***** Input rows

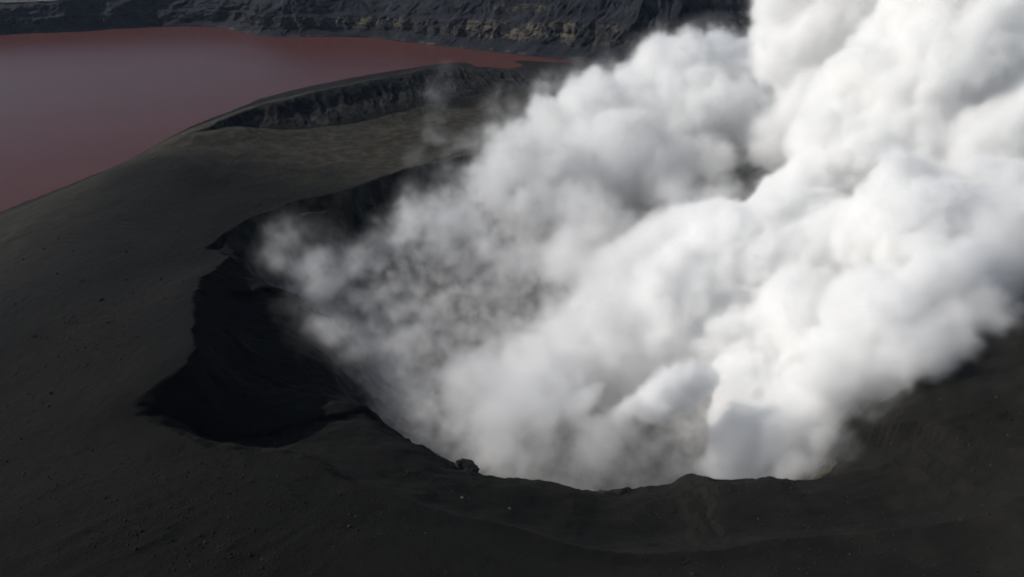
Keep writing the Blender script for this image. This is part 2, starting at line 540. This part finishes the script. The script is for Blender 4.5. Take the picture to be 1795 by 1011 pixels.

**********
***** Input rows

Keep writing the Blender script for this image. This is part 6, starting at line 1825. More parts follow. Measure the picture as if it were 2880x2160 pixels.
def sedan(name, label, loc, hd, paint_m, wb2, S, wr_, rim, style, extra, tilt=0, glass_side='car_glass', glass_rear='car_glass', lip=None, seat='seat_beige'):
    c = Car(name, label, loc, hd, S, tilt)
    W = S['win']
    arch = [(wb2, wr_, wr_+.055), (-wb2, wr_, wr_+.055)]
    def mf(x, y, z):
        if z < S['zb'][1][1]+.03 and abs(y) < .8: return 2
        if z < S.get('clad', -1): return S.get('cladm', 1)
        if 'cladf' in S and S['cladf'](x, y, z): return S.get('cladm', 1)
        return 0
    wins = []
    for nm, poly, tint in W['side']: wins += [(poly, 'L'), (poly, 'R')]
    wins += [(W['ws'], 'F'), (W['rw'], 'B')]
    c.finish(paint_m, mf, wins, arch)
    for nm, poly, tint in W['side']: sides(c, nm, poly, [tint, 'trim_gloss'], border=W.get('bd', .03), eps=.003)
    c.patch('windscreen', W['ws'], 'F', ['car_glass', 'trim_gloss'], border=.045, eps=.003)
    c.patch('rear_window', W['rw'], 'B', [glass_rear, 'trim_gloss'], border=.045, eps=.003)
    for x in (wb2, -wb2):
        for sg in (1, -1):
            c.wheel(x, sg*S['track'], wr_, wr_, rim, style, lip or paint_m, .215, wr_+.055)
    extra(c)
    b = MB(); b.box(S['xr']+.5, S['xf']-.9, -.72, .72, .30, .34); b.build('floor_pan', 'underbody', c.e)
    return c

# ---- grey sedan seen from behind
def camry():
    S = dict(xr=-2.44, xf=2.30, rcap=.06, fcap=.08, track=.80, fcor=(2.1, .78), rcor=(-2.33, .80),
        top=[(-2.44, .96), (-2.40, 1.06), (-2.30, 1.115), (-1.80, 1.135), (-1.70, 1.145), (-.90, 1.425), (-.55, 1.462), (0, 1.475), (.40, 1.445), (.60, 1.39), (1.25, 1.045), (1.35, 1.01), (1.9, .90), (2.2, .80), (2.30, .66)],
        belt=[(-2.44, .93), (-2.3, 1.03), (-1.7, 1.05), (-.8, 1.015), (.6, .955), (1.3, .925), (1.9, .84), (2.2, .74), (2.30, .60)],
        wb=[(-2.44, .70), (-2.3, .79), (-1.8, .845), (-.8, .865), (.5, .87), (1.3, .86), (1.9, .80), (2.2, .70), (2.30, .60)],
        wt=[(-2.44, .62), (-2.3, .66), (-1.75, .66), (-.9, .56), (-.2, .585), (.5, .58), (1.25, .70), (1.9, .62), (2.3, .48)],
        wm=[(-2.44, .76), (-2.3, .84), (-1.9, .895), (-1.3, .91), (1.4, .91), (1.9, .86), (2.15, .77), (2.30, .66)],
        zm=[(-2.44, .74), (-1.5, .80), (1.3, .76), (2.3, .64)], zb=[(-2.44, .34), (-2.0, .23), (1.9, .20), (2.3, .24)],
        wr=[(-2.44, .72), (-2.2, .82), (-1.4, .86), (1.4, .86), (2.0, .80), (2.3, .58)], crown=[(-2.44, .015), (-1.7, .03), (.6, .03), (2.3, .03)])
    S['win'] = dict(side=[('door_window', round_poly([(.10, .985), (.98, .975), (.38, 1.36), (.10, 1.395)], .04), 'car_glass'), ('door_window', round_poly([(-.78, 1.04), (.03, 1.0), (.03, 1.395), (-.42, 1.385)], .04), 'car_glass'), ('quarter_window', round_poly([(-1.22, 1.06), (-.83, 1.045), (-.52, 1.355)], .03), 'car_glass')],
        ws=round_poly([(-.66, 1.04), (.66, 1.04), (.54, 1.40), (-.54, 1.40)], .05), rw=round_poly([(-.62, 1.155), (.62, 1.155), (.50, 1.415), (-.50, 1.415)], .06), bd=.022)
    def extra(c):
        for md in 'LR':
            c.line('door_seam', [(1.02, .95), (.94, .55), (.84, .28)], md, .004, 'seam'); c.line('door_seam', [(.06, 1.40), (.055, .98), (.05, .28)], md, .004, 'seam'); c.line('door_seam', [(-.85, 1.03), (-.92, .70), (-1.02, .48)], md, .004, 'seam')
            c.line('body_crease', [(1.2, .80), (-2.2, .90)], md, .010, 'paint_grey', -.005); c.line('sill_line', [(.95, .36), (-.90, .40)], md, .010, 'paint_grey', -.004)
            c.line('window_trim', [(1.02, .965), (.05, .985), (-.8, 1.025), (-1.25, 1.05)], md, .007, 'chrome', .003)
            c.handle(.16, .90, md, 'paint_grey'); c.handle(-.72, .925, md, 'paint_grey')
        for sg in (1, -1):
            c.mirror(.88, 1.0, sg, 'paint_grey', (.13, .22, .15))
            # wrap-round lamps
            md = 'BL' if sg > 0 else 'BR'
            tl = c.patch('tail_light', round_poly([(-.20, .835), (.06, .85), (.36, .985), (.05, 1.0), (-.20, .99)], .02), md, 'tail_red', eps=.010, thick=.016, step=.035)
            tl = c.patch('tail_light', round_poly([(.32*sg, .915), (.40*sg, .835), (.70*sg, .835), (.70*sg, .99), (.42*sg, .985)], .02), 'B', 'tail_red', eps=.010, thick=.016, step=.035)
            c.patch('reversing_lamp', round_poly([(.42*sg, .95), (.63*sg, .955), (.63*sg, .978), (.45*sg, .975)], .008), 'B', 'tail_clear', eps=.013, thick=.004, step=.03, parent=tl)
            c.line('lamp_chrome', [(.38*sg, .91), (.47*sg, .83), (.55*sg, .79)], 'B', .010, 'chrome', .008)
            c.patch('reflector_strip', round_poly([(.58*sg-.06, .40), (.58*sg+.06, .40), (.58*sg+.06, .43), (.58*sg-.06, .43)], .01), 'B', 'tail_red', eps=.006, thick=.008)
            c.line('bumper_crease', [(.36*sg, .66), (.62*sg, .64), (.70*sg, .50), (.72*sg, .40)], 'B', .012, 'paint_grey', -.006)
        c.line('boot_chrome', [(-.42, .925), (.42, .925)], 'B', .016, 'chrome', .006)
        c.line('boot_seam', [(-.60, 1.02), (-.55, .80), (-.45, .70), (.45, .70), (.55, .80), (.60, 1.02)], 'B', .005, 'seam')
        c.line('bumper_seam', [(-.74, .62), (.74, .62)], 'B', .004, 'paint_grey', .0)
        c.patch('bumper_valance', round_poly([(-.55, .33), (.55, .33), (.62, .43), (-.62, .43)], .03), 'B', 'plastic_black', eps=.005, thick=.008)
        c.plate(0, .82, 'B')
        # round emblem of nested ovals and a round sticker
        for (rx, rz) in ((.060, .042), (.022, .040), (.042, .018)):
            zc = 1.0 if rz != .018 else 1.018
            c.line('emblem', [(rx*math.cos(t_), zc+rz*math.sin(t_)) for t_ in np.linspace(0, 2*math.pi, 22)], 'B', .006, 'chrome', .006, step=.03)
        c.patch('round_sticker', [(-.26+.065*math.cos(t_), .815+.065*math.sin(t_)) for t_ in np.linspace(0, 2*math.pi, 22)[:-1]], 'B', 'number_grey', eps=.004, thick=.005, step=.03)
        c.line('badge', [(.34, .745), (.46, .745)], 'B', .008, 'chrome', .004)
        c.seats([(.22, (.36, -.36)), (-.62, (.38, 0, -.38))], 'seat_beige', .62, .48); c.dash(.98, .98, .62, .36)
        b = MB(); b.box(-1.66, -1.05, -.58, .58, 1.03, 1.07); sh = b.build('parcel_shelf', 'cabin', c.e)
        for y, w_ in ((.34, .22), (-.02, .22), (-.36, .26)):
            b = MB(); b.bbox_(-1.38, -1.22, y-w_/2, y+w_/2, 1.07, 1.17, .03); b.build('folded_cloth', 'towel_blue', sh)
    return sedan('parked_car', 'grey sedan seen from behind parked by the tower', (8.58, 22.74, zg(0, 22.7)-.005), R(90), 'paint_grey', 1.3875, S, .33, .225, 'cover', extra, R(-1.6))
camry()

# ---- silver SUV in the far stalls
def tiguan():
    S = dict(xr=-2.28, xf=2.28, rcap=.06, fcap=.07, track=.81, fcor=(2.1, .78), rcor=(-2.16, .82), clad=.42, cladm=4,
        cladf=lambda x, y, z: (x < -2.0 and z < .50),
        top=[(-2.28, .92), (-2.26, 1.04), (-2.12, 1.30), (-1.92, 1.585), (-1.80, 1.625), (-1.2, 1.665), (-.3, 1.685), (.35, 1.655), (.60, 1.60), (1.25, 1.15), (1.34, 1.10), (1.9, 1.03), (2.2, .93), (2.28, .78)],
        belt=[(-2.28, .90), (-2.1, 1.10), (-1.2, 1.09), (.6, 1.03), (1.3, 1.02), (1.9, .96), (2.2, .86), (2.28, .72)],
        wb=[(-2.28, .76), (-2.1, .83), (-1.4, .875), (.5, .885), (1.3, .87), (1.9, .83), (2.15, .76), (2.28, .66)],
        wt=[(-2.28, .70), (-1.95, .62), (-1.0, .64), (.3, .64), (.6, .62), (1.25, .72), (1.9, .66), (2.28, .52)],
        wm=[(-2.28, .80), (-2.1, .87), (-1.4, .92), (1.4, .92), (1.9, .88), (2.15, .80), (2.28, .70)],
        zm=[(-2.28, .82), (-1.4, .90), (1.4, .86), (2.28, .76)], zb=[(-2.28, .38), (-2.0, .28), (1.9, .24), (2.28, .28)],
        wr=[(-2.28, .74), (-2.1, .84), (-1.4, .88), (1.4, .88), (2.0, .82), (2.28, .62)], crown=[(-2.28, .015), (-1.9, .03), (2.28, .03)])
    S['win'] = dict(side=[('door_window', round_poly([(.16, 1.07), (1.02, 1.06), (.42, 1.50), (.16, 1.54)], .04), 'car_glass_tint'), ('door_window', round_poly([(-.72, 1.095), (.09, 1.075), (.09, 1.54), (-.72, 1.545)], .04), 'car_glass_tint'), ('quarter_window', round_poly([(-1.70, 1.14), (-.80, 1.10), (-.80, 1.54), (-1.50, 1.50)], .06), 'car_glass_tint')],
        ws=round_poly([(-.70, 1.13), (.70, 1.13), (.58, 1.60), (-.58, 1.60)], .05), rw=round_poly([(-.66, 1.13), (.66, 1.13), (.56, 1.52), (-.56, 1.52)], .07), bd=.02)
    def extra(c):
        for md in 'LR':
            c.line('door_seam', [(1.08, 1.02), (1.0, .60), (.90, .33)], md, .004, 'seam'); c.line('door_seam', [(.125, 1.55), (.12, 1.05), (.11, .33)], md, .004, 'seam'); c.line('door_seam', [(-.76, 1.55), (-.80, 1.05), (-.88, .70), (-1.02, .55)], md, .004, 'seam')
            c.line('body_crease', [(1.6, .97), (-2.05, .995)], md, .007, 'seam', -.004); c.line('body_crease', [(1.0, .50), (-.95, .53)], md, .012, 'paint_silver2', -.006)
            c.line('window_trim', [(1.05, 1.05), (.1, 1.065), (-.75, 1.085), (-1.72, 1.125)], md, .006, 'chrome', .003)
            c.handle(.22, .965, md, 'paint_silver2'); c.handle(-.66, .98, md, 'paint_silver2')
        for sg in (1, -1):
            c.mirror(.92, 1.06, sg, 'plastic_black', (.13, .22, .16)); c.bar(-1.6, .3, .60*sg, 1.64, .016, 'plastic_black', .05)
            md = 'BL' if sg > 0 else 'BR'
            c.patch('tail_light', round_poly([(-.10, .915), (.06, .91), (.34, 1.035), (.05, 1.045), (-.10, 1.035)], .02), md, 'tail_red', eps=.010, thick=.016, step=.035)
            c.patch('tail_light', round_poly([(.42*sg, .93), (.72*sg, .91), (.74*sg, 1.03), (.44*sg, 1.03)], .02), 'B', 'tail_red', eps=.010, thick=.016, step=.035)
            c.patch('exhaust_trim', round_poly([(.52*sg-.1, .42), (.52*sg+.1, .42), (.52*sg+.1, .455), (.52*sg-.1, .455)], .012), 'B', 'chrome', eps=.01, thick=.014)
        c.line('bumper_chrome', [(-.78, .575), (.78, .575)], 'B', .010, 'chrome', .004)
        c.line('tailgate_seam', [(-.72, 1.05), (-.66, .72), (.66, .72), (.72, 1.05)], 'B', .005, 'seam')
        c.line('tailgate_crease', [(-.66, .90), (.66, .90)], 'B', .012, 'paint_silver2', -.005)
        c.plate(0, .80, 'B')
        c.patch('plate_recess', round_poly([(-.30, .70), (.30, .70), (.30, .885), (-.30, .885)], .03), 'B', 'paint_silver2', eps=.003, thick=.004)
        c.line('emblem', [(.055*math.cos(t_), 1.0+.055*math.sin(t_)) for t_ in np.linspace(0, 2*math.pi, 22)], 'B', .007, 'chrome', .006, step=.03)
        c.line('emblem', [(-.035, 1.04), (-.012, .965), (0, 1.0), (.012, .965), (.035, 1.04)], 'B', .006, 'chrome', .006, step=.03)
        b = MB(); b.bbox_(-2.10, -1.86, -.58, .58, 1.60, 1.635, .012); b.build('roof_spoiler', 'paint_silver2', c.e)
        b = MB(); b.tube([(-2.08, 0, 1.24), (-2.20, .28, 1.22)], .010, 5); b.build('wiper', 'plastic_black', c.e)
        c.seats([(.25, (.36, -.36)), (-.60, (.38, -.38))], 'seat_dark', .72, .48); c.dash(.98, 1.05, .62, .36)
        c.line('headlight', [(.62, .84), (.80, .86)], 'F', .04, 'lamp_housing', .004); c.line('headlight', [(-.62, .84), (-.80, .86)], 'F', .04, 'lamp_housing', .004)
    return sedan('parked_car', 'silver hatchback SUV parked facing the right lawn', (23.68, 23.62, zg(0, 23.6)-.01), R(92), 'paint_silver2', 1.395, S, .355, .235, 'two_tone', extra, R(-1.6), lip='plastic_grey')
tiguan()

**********

▶ Task to carry out
Report each line of the material above where the word "Keep" appears.

▶ Output for this exercise
Keep writing the Blender script for this image. This is part 2, starting at line 540. This part finishes the script. The script is for Blender 4.5. Take the picture to be 1795 by 1011 pixels.
Keep writing the Blender script for this image. This is part 6, starting at line 1825. More parts follow. Measure the picture as if it were 2880x2160 pixels.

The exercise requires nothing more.